"As ruas fervem em todo o Brasil. Jovens, e outros nem tanto, ocupam as cidades que o capital teima em tentar monopolizar para seu gozo exclusivo, exigindo transportes mais baratos e, cada vez mais, direito à livre manifestação. Com muito vinagre e fogo no lixão urbano, os manifestantes rebelados afrontam as bombas de gás, balas de borracha, e outras nem tanto, da repressão policial. Nos (tele)jornais, querem dirigir o que não puderam evitar, apresentando um vilão fantasmático: “a corrupção!”, para tentar desviar o foco da materialidade das contradições sociais que emergem com as centenas de milhares de pessoas nas ruas. Para eles, há os pacíficos e os vândalos. Bandeiras nacionais e hinos patrióticos representam a “verdadeira cidadania”, os partidos de esquerda seriam os “aproveitadores”. A linha é tênue, e varia conforme os humores dos manifestantes e as “sondagens de opinião”. Há quem, nas próprias manifestações, reproduza valores desse esforço ideológico para direcionar as mobilizações para a zona de conforto da classe dominante. Mas, os jornalistas dos monopólios da comunicação precisam se refugiar nos helicópteros e estúdios, porque sabem que a maioria ali não acredita no que dizem e nas ruas podem também ser brindados com o escracho dos que lutam. Lutam pelo que? O que explica a explosividade e a rapidez surpreendentemente desses acontecimentos? Aonde podem chegar? Qual o seu potencial? E os limites que precisam ultrapassar?" - Com esta breve introdução iniciamos nosso blog em junho de 2013. A luta continua e por isso este espaço continua aberto às analises!

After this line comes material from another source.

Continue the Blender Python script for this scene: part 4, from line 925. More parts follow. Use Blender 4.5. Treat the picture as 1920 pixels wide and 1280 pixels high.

quinta-feira, 20 de junho de 2013

Esquerda ou direita?


por André Singer

O levante urbano desencadeado pelo Movimento Passe Livre (MPL) obteve uma vitória extraordinária ao conquistar a redução do preço das passagens do transporte coletivo em São Paulo e em tantas outras cidades. Mas, conquistada a reivindicação, é preciso saber para que lado vão os personagens que tomaram as ruas depois de 20 anos de ausência das massas na cena brasileira.
Duas características peculiares aos protestos recentes criaram uma indeterminação. A primeira é o seu estilo horizontal de organização, cujas raízes profundas estão na tremenda crise que assola a democracia contemporânea. Indignadas com o descolamento entre o mundo da política e o inferno da vida cotidiana, as pessoas recusam as organizações tradicionais --sejam partidos, sejam sindicatos--, ou o que se pareça com elas.
Convém esclarecer, antes que haja qualquer mal-entendido, que a democracia não pode funcionar sem partidos e que os sindicatos, apesar de todos os problemas, continuam a ser o melhor instrumento que o trabalhador tem para defender seus interesses. Para completar, em minha opinião, a democracia --em que pese os inúmeros e graves percalços pelos quais passa-- é a maior conquista da humanidade no campo da política. Isto posto, é preciso canalizar a revolta contra as instituições para uma participação que as revitalize, e não que as destrua.
O saudável ímpeto antivertical tem como contrapartida a falta de direção unificada. Ao não se delimitar com clareza o que cabia e o que não cabia nas manifestações, elas começaram a agregar um pouco de tudo, até mesmo ideologias opostas, como ficou claro na briga entre direita e esquerda que marcou a comemoração da vitória na av. Paulista anteontem.
O segundo elemento singular é que nunca na história recente do país --e, talvez, nem na antiga-- camadas populares tenham se levantado em tal proporção. Se o estopim foi aceso pela classe média, o novo proletariado, forjado na década do lulismo, entrou nas avenidas, dando um colorido inédito às marchas reivindicatórias. Uma placa tectônica do país se mexeu, surpreendendo a todos os atores tradicionais.
Iniciado pela esquerda, o processo ficou indeterminado quando se verificou que tal fração de classe pode ser fisgada pela direita, a partir de apelos contra a corrupção. A direita quer vender a ideia de que sanear o Estado (o que é necessário) e cortar funcionários resolveria as demandas por saúde, educação e segurança.
Caberá à esquerda, que teve o mérito de começar a luta, ter a coragem de mostrar a cara e propor um programa que, sem deixar de ser republicano, aposte na ampliação do gasto público, de modo a construir o bem-estar que as massas exigem.